25 февраля... В гостиницу приехал за нами муж Анны, вежливый, ласково-неторопливый. Третий этаж без лифта, уютные комнаты с беспорядочно разбросанными книгами и камином. Анна встречала приветливо. Уселись у столика, выпили по рюмочке и начали болтать, как на завалинке. Мы рассказывали московские новости, они - свои. Анна хотела, чтобы и я понимала, говорила больше по-французски.
Спор шел все о том же: нужно ли бояться правды, бывает ли несвоевременная правда, кто вправе решать, какую часть правды утаивать...
Она угощала нас бразильскими сластями. "В прошлом году мы были в Бразилии. Жорж Амаду - мой старый друг, он меня любит, как родную сестру, и я его люблю. Он просто помешался на истории со Сталиным.
Там, в Бразилии, мы видели ритуальные пляски с шаманскими завываниями. Они исповедуют свои негритянские культы. Мне это неприятно. Но сталинизм ведь тоже культ, тогда уж лучше такие.
А нужно ли было говорить правду на двадцать втором съезде?"
В конце этого разговора Анна сказала Л.: "Я с тобой не согласна, но я тебя люблю".

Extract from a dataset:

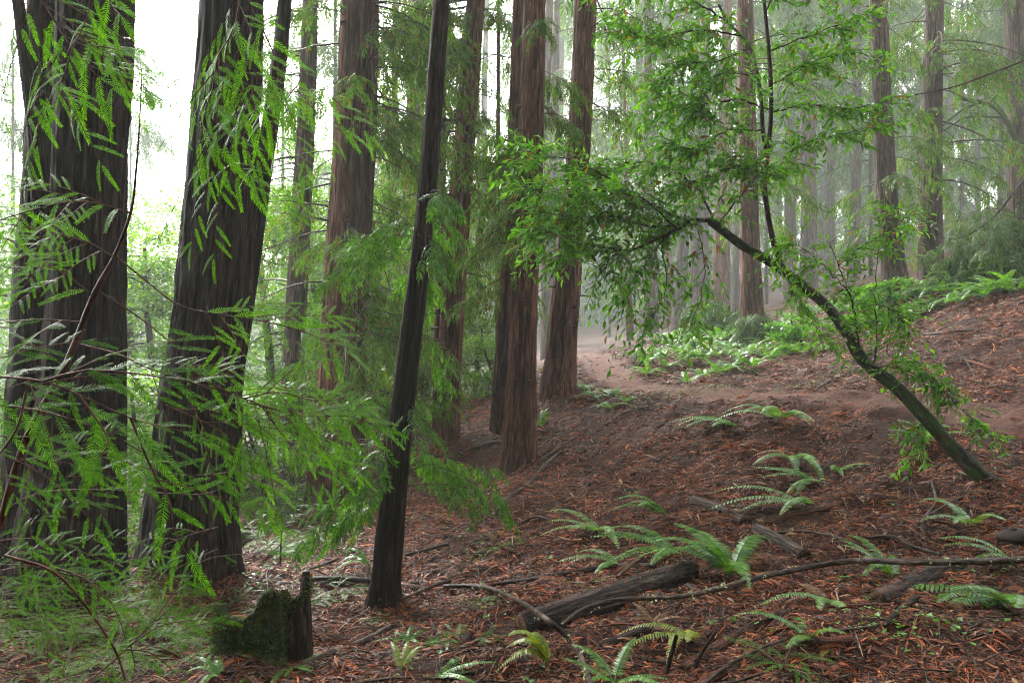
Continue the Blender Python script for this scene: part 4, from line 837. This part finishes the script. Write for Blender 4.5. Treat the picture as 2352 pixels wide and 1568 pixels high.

Анна и Роди - так она называет своего мужа, а он ее Чиби - вместе почти сорок лет; сколько всего у них за плечами, и так они нежны друг с другом, он то за руку возьмет, то голову погладит незаметно.
Анна: "Я хотела бы написать книгу о справедливости. Что это такое? С одной стороны - твоя история, а с другой стороны - история нашей уборщицы. Она из Восточной Пруссии, богатая крестьянка, жена эсэсовца. Ты ведь и таких тоже защищал..."
Через две недели, 7 марта, после поездки в Веймар, Лейпциг, Дрезден, Виттенберг, мы опять пришли к Анне. Она расспрашивает о наших впечатлениях, слушает, перебивает.
И попутно - а у Анны самое важное всегда попутно: - То, что я сейчас расскажу, ты не вздумай писать ни в какие мои биографии. Вы знаете, что такое малая родина, патриа чика? Она есть у каждого человека. Моя - на Рейне. А Германия разделенная. Многое настоящее немецкое - не у нас. "Патриа чика". Из-за нее человек и смеется, и плачет. Не могу же я плакать из-за того, что СССР покупает пшеницу в США, не могу смеяться над вашим лысым Никитой. У меня и слезы немецкие, и смех немецкий. Я здесь недавно пришла на одно важное заседание. Гардеробщик услышал мой говор, привел своего напарника. "Он тоже из Майнца". Мы с ним разговорились. Его сестра училась в той же гимназии, что и я. Он принес кофе. Так все время заседания я пила кофе с земляком... И я и Роди, мы оба остались без малой родины. Он ведь из Венгрии. Если бы Москву разделили и ваши друзья Т. и Ф. очутились бы на другой стороне стены, что-то важное ушло бы из ваших жизней, верно?